Task details:
Extract, from the listing that follows, each line containing the word "scene".

* BEGIN Supplied material *

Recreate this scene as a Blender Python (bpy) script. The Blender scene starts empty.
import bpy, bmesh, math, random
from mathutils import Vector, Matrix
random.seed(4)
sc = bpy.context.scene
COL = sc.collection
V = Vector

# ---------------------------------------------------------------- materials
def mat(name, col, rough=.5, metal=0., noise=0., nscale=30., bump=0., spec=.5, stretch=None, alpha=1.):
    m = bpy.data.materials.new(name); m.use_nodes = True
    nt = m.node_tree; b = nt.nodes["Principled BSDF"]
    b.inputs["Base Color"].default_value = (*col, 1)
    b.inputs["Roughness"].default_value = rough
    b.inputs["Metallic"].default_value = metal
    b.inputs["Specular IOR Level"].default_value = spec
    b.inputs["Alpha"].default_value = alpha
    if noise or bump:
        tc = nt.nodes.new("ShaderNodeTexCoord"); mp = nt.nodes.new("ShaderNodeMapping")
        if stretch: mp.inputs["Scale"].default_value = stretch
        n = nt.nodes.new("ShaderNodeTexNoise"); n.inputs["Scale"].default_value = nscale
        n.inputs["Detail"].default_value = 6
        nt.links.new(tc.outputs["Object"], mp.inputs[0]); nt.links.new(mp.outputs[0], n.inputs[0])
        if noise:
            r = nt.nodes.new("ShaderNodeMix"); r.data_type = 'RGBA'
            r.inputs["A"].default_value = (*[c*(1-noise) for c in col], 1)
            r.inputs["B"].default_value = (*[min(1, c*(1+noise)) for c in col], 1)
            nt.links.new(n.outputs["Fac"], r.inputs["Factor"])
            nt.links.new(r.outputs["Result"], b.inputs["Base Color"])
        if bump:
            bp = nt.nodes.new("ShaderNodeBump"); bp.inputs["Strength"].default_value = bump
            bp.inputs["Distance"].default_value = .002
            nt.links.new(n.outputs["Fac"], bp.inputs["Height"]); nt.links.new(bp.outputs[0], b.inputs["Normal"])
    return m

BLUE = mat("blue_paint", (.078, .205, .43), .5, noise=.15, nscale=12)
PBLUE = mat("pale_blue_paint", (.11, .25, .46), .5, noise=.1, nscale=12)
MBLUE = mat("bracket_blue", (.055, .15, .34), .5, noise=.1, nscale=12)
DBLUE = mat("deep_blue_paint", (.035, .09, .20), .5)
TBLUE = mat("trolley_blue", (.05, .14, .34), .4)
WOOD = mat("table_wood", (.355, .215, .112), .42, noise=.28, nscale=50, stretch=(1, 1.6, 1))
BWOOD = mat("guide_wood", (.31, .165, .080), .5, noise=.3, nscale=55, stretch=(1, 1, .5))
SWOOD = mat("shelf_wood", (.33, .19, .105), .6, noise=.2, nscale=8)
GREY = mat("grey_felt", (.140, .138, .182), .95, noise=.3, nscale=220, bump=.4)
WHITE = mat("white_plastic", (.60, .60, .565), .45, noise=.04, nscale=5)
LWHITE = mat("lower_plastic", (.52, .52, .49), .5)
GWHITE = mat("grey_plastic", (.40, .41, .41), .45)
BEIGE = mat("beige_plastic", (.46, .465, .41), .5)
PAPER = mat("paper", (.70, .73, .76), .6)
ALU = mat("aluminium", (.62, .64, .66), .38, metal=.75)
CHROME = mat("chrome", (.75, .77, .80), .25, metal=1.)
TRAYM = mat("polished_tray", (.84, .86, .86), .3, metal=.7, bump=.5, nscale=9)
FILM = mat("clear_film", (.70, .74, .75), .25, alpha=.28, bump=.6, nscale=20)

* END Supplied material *

Full response:
Recreate this scene as a Blender Python (bpy) script. The Blender scene starts empty.
sc = bpy.context.scene